The unlikely Republican presidential frontrunner now can claim his first victory in the political arena after notching up a win in the New Hampshire primary on Tuesday – to the horror of the political establishment.

The 69-year-old New Yorker has upended the 2016 presidential election by casting a spell over grassroots conservatives and not shying away from talking tough.

To his fans, he is the definition of American success, the cut-throat tycoon who can magically fix all that’s wrong with a country no longer sure of its place in the world, and home to an increasingly frustrated white working and middle class.

To his critics, he is a racist demagogue or, at best, a buffoon with an orange perma-tan and an odd helmet of hair who would either hand Hillary Clinton the White House – or lead the world into unmitigated catastrophe.

What is clear is that Trump isn’t really interested in following the traditional political playbook.

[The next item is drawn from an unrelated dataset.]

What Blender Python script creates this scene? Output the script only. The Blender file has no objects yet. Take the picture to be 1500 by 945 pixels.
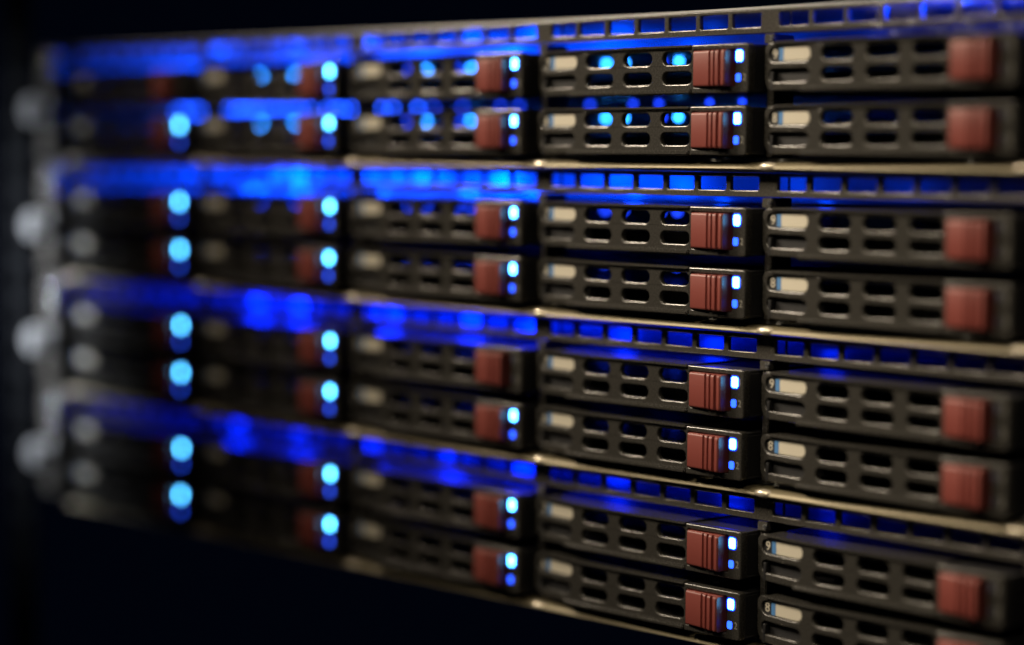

He insults women, Mexicans, Muslims – virtually everyone who crosses his path and yet his say-it-how-it-is honesty, defiance of political correctness and disdain for the political class has struck a chord matched by almost no other candidate.

READ: Trump, Sanders win big in New Hampshire

He promises to build a wall on the Mexican border, deport millions of illegal immigrants and stand up to China to “Make America Great Again.”

He also plays fast and loose with statistics, and has never unveiled detailed policies.

He jets from rally to rally in his Boeing 757 like a rock star, and sucks up roughly as much TV coverage as the other candidates combined, saving him tens of millions of dollars in paid advertising.

The big question is: Can he translate his poll numbers into votes? He’s now lost in Iowa and won in New Hampshire. What happens when the campaign shifts to South Carolina, Nevada and on along the long road to the November election?